As some of you know, we are supported by NLNet through the EU’s Next Generation Internet (NGI0) programme, which stimulates network research and development of the free Internet, to do the architecture for scaling up our infrastructure. We are additionally supported by the Filecoin Foundation, who support the growth of the distributed web, through a devgrant, whichs helps us to actually implement the scale-out.
We successfully followed our plan to move step-by-step from one server to a 5 node cluster setup, then to 15 servers, and now we are scaling up through 30, 50 and up to 100 nodes. This puts us on the path to 1000 hits per second; a thousand users every second searching something. We are now in the middle of the way, running on 30 servers. The current experiment is for us to learn how to scale our infrastructure up, until 100 nodes.
Right now, we have indexing capacity of 20 TB, and we are planning to have 100 TB by the end of our scale-out experiment. It is a real challenge as a typical computer stores around 1 TB and copying this 1 TB from one computer to another can take hours.
But let us walk you through what have been going on in our headquarters recently
One of our ways to limit costs is to use physical servers instead of, very popular, cloud servers. This choice is also recommended by Elasticsearch, which we use. After a careful research, we have chosen Hetzner hosting, a German company that provides climate neutral servers, which was also important for us. Why exactly we decided to use bare metal servers? We like to keep an eye on what’s going on. We are able to track temperature and delays on individual discs, we know about every hardware failure, every unusual behaviour pattern and if we were using virtual server we wouldn’t know all these things. Also, the costs are about a factor 10 lower, because we use a lot of data, memory, storage, CPU and I/O.
In the beginning we have been indexing on one server, the most powerful server at Hetzner’s and of course at one point it ran full. We had to shut down the indexing, because we weren’t able to take new files. All this was caused by the fact that in the previous year we made some changes to the crawler (the part that extracts data from the hashes and indexes them) that made it about 100 times faster. So suddenly, instead of indexing 0.1 document per second, we were indexing about 10 documents per second. The consequence was obvious — scaling up the hosting.
🛠 We weren’t expecting a totally smooth transition, as we know that designing a perfect cluster is almost impossible at the beginning.

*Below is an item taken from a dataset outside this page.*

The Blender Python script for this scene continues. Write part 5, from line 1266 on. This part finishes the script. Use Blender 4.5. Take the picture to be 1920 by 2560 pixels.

So, when we went up to 2 servers, and there were no problems, it was a great surprise. Our deployments are automated, we are using Ansible. This allowed us in the past to change a hosting company in about two days. It is a reasonable solution to deal with multiple servers. Instead of executing a gazillion commands for every server manually, and checking the results, Ansible does this for us. But the architecture, what server does what, and telling that in the correct way to Ansible, was the challenge.
Redundancy
Later we moved to 3 servers, and we had reached the point where when something breaks in one of them, the page is still up. If you design a larger server architecture, there will always be, depending on the size of your system, some number of servers that perform badly. They are guaranteed to crash at one point, and by expecting it, there will be no degradation of the service as a result. However, to be safe while this is happening, we needed to prepare a fault-tolerant cluster. It means, among other things, distributing sliced parts of data (called shards) between multiple nodes. Then, creating a copy of every shard and allocating it to a different node in a way that no original and its copy live on the same node. The replica shard is always up-to-date with the original. That make sure that even if some servers are down, all the data is available.
These shards, logical and physical divisions of an index, need to be tuned really carefully to the size of the server and size of our constantly growing data.
Although it comes with some disadvantages, horizontal partitioning, by reducing index size, greatly improves search performance.
Coordination through dedicated master nodes
We also introduced the difference between data and master nodes. Master nodes take care of allocating chosen shards of our data on chosen servers, and making sure the servers know about each other. They are also maintaining information including shards’ localization (which node are they on), index mapping, and performing healthchecks. We have to adjust numbers of data nodes to the growing architecture in order to maintain cluster stability, but the amount of master nodes always stays at 3.
Data replication
Last but not least, we were working on data replication. IPFS Search by definition is an entry to a lot of data, which must not be lost. We set our replication factor to 2 which means that we keep 3 copies of data in our cluster, 1 primary and 2 replicas. In other words, even if a primary is lost, its replica can be made a primary until the recovery.
In addition to this, we make daily snapshots of our index, so that even if we accidentally delete all our data (e.g. human error or end of the World…) we keep a backup.
So we came a long way from 1 document to 500 documents being indexed or updated at the same time, and we’re still improving and optimizing various part of this system. The challenge here was (and still is) finding a golden way to tune the shards, and keep our cluster healthy and balanced.